Enhancing Flexibility and Durability of Zinc–Air Batteries with Double Cross-Linked Gel Electrolytes

Advanced electrolytes are critical for enhancing the performance, flexibility, and durability of zinc-air batteries (ZABs). An innovative double cross-linked network approach for gel polymer electrolytes (GPEs) has been introduced utilizing poly(vinyl alcohol) (PVA), potassium carbonate (K2CO3), potassium hydroxide (KOH), and polyacrylamide (PAAm). The double cross-linking, facilitated by PVA-K2CO3 and PAAm, enhances the mechanical strength and electrochemical stability of the GPEs. Compared with conventional PVA-KOH GPEs, these double cross-linked GPEs demonstrate improved water retention, higher ionic conductivity, and superior mechanical properties. Additionally, the double cross-linked structure effectively inhibits zinc dendrite formation during battery cycling, resulting in longer ZAB lifespans.
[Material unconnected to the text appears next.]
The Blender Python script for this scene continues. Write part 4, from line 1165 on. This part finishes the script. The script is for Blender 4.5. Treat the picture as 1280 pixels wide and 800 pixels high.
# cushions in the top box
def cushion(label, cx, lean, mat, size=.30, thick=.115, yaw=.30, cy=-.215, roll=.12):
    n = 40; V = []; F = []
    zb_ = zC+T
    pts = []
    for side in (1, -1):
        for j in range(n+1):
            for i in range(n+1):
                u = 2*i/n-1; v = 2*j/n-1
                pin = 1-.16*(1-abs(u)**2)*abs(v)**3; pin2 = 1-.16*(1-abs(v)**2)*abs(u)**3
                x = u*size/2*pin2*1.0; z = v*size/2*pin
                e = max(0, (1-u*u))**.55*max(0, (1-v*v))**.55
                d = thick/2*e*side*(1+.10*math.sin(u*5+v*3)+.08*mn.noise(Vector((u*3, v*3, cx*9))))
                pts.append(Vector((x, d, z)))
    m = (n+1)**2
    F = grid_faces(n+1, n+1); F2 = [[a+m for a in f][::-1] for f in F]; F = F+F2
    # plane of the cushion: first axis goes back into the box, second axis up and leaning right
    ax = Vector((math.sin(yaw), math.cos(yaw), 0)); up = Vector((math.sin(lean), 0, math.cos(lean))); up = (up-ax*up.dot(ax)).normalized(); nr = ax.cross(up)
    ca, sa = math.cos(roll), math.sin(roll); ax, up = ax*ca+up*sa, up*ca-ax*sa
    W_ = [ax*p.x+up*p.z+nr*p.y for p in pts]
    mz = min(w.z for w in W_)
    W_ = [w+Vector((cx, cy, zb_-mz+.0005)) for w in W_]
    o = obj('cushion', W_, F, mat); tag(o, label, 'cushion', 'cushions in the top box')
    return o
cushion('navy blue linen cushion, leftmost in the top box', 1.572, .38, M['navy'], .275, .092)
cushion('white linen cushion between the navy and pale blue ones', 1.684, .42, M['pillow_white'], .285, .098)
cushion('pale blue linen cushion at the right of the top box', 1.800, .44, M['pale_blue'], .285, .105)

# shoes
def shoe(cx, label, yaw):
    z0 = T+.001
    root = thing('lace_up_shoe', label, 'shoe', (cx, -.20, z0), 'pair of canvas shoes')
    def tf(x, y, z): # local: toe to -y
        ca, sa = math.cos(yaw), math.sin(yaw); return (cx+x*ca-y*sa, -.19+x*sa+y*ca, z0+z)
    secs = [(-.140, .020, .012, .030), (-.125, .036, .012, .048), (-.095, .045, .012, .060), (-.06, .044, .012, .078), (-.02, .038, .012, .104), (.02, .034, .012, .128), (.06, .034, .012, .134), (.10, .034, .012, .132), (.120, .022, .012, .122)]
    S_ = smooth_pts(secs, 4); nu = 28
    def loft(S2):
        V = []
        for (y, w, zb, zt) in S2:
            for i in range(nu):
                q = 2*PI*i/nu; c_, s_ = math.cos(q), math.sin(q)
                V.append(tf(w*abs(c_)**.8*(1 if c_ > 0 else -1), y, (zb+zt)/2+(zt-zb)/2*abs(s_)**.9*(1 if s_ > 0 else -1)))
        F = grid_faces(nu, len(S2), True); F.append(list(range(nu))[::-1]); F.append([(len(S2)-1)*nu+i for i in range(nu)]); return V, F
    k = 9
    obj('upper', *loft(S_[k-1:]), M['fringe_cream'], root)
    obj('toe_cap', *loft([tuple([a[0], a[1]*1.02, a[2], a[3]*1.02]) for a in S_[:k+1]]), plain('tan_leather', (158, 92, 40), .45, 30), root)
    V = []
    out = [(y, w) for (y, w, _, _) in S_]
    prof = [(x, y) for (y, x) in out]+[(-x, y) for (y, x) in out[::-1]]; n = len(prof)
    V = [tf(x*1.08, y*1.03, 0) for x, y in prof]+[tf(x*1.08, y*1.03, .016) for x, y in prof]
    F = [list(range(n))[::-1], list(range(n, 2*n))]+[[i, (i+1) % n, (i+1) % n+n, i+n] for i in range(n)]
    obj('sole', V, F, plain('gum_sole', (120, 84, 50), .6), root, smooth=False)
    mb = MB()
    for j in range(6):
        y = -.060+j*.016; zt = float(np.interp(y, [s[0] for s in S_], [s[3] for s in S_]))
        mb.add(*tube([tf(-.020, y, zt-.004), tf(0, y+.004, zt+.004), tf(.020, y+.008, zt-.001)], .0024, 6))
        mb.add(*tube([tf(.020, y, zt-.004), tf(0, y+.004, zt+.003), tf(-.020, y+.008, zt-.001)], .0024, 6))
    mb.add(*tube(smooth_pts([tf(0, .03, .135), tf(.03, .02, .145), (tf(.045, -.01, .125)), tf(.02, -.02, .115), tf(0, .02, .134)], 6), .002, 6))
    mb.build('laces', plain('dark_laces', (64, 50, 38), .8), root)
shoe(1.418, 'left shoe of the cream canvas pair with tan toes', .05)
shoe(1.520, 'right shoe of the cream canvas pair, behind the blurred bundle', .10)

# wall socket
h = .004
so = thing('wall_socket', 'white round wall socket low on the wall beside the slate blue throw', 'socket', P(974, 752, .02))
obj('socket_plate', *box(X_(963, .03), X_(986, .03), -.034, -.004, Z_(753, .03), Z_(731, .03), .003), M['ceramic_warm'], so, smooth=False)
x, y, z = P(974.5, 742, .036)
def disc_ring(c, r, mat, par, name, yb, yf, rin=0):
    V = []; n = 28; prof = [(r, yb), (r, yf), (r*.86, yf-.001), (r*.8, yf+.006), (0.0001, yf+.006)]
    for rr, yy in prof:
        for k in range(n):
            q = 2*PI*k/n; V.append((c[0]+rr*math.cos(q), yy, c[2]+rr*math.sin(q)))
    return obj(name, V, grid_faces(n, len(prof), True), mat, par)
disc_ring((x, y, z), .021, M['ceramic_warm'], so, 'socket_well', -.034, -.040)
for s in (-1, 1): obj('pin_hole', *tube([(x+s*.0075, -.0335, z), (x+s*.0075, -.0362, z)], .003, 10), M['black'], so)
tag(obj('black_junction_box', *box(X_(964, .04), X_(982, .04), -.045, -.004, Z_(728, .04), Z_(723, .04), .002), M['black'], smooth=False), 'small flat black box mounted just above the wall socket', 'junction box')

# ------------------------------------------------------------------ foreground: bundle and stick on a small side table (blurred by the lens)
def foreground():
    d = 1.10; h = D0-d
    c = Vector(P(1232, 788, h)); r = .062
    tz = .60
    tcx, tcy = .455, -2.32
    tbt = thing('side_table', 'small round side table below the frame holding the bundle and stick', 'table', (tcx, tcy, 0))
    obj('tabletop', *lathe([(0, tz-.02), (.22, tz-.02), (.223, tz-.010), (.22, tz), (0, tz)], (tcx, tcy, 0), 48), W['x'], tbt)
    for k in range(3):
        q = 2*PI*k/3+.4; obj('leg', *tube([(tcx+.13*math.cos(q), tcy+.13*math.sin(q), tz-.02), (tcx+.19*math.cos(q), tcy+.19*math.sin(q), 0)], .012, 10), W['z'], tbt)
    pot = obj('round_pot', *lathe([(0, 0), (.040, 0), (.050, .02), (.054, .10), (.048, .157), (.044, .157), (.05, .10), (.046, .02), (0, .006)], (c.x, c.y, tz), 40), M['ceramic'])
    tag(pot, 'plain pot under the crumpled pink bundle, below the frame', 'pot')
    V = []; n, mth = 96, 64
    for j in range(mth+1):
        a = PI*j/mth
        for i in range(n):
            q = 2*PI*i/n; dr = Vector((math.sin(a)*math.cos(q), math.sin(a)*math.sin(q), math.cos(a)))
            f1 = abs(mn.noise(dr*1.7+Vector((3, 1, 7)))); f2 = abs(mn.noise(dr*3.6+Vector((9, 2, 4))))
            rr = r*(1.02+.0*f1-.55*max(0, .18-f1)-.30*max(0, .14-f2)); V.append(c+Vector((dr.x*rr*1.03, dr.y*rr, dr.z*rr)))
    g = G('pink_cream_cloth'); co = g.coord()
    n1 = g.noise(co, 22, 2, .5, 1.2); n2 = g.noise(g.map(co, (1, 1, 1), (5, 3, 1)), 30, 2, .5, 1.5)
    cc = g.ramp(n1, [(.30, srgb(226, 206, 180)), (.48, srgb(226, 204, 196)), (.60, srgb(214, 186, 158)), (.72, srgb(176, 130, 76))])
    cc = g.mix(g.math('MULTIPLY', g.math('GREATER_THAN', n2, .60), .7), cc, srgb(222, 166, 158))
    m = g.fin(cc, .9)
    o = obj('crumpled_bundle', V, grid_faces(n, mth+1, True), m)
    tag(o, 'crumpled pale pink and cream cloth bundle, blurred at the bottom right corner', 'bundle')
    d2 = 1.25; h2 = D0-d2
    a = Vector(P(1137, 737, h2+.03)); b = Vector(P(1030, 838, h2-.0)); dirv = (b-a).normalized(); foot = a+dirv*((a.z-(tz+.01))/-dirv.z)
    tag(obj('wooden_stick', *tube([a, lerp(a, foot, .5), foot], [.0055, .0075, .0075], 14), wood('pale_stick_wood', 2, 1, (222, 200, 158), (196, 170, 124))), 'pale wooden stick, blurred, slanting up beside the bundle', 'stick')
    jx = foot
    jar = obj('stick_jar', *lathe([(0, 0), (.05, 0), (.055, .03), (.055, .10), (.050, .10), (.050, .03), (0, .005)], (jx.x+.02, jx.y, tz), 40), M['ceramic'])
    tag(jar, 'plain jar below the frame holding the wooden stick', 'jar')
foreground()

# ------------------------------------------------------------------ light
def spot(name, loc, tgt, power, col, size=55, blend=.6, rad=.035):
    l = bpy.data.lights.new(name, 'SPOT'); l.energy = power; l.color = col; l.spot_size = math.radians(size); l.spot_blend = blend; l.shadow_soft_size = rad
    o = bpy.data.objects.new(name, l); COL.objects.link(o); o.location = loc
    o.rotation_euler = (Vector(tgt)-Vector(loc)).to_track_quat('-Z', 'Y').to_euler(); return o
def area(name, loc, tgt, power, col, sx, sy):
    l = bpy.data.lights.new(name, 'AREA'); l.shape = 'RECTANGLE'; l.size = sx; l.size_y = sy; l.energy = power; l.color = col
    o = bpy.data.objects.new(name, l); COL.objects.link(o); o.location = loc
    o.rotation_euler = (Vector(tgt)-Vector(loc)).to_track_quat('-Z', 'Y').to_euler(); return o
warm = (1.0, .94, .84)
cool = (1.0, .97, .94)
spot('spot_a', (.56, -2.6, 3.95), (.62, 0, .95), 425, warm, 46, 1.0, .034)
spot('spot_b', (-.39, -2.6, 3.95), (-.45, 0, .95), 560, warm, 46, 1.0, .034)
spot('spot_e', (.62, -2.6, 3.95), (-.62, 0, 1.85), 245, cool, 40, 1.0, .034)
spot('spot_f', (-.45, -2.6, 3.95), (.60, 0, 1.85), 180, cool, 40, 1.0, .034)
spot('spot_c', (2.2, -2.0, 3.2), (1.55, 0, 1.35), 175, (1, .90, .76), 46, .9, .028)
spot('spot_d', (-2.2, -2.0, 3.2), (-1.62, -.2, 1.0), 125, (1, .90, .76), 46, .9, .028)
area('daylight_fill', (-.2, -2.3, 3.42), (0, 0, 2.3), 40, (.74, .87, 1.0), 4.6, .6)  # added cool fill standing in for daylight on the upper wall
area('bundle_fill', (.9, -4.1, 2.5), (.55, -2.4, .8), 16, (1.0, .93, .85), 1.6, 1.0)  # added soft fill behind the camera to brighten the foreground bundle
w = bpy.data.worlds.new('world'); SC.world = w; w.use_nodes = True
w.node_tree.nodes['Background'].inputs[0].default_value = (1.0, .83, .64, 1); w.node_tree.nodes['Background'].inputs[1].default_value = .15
ZABs assembled with these GPEs exhibit high flexibility, notable power density, and remarkable cycling stability, positioning them as promising candidates for flexible energy storage devices. Solid-state ZABs using PAAm-PVA GPEs achieve a power density of 148 mW cm-2, a specific capacity of 762 mAh g-1, a cycling stability of 86 h, and outstanding flexibility.